How much should we share about ourselves?

This post is not going to be about being online, sharing posts, and certainly not about ROI. Unless, we could use that, as an analogy to understand our investments, when it comes to relationships. After moving or otherways going through changes, it might be time to start new relationships, both friendships and more romantic ones. I've been known to be quite open, and share a lot about my personal life, my past and so forth. Should I share less, be more mysterious, or simply evade anything that was bad? In this gossip prone world, I think by far, it's more likely that our skeletons in the closet will be drawn out by someone else behind our back, if we don't open the door ourselves. I think of it, as owning my story.

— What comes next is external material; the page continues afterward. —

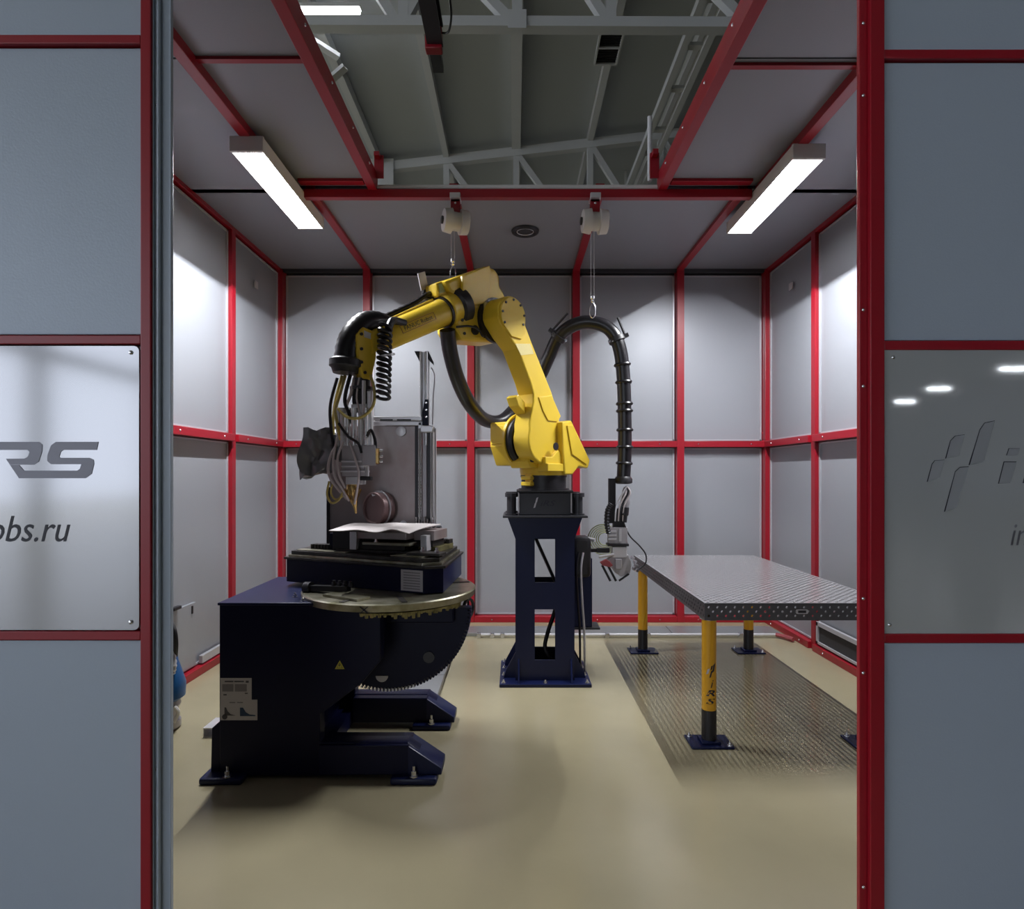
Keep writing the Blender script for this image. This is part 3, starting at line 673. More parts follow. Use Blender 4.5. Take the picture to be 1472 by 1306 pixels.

So, I don't want to share less, but perhaps more defined. And what I really would like, is for others to share more about themselves to me. Sharing and spending time is investing, but what will I get out of it, if you don't share too? I find sharing, to be a good foundation to build trust, as well as fostering a greater understanding of someone's needs and whims. The way we react, are often set in patterns deriving from past relationships or even our childhood. Learning something about it, can enable me to better respond and not take things personally, whenever we might have a quarrel or simply a difference of opinion, but instead be a faclitator for healing. I don't mind discussing things at work, or in an opinion for a newspaper or blog, but at home? No, never for the sake of discussing. To me, this comes close to getting into an argument for no reason at all, more than the heat of the moment, that I know some men enjoy. I don't. I just want peace and harmony. But, this of course, has to do with how we discuss. If the purpose is to win and be right, or if it's to solve a problem, or define one. So often, people seem to succumb to the former, with little to no interest in learning about the opposite side, or better yet, work towards creating a possible solution.


Can I start a new relationship without delving into my past? Can we focus on what I like or dislike, without discussing why? Can you respect my standpoint in certain issues, without learning how I made them? Would you understand the choices I've made, if you don't learn the conditions under which they were made? Again: By moving abroad, it becomes natural to only focus forward. That is how I most all, would like it. Why I am, where I am going, for how long, my plans, my ideas and wishes. So, this concludes my view on staying in Sweden: Here people are kept in the past, assuming us to remain who and how we've used to be. In a new country, everything is new, and thus there is no need to look into the past, since there most often isn't any on location. Here is here, and there is there.


What creates depth in a relationship, is the depth of our stories. But perhaps, better told in sequels. The depth of our emotions though, I think, are defined through what we have done for each other, and how we have stood by each other, in times of trial. Most of all, any good relationships need time and space without stress. How do we solve that, between our other commitments?